UK scientists and engineers will play a role in major global missions to the Moon, Mars and Venus, thanks to new funding from the UK Space Agency for work towards international space science and exploration projects.

UK-built camera used in ExoMars Raman Laser Spectrometer.

The Space Science and Exploration Bilateral Programme will help Royal Holloway develop software for the Indian Space Agency (ISRO) Chandrayaan-2 orbiter to detect ice under the surface of the lunar south pole.

Another project will see the University of Leicester lead on a Raman spectroscopy instrument for iSpace’s commercial rover and lander missions investigating water ice on the Moon, helping us to understand whether this is a resource that could be used for longer term lunar exploration.

Other projects to receive a share of the £7.4 million funding include the Open University and universities of Sussex, Aberdeen and Cambridge teaming up with NASA, the Canadian Space Agency (CSA) and the Japan Aerospace Exploration Agency (JAXA).

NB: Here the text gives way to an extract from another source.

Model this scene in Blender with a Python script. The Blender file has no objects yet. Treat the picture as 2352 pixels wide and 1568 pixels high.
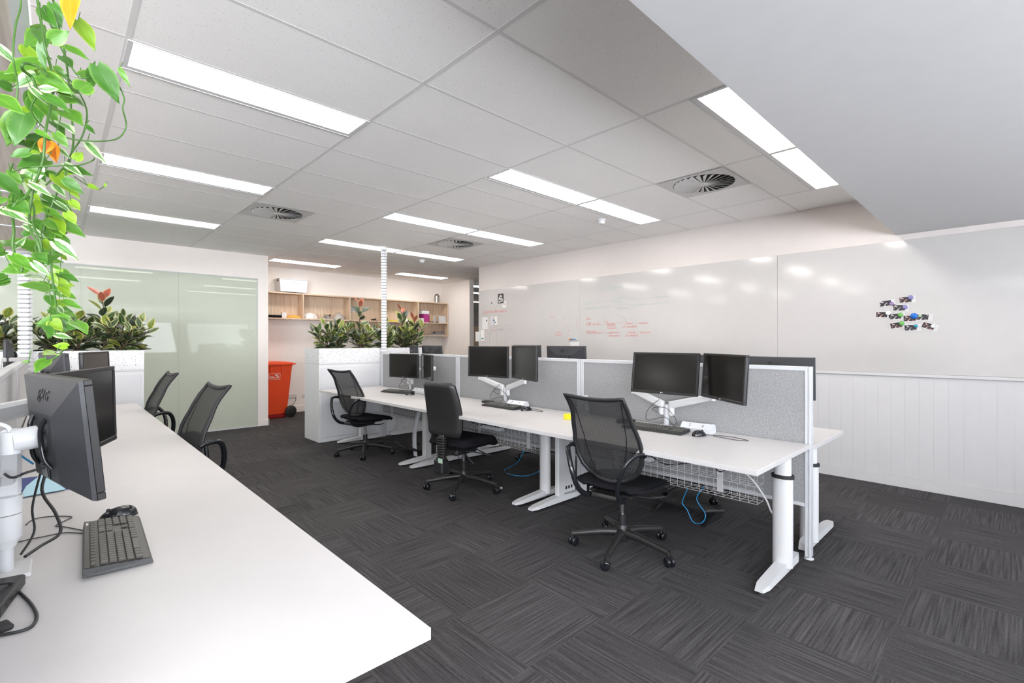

The announcement coincides with the Global Space and Technology Convention (GSTC), taking place in Singapore this week to showcase the rapidly growing sector in Asia and opportunities for international collaboration. These projects, alongside a UK delegation at the GSTC, highlight how the UK supports its world-class scientists to work with partners around the world as set out in the National Space Strategy.